The phase comparison made by phase detector 80 is related to whether work coil 40 is loaded or not, i.e. whether an inductive pan is present. A change in the load on work coil 40 will change the inductance of work coil 40, which in turn will change the amount of phase difference between the voltage 36a across capacitor 36 and the voltage 44a across power inverter transistor 44 (FIG. 4B). Phase detector 80 thus generates a change in the duty cycle of the trigger output signal based upon the loading imposed on work coil 40 by a cooking utensil present at the "burner".

The output of phase detector 80 is also supplied via conductor 57 to microprocessor 54. Microprocessor 54 uses the output phase signal supplied by phase detector 80 to count the inverter cycles in order to develop the "pan check" time period.

The output of phase detector 80 is also supplied via conductor 90 to pan detector 82 where it is used to help determine the presence of an acceptable pan.
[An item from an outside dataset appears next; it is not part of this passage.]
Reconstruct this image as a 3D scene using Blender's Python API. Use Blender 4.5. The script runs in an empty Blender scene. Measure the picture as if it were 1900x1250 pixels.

Pan detector 82 uses the phase signal received from phase detector 80 to monitor portions of the voltage waveform of commutating capacitor 36 to determine whether an acceptable pan is on work coil 40. Pan detector 82 detects a change in the voltage waveform of commutating capacitor 36 when a pan is introduced near work coil 40 and generates a voltage pulse which is supplied to microprocessor 54 via line 56. Microprocessor 54 checks the status of the signal from pan detector 82 twice during the first 10 μS following a zero crossing signal supplied by zero crossing detector 76.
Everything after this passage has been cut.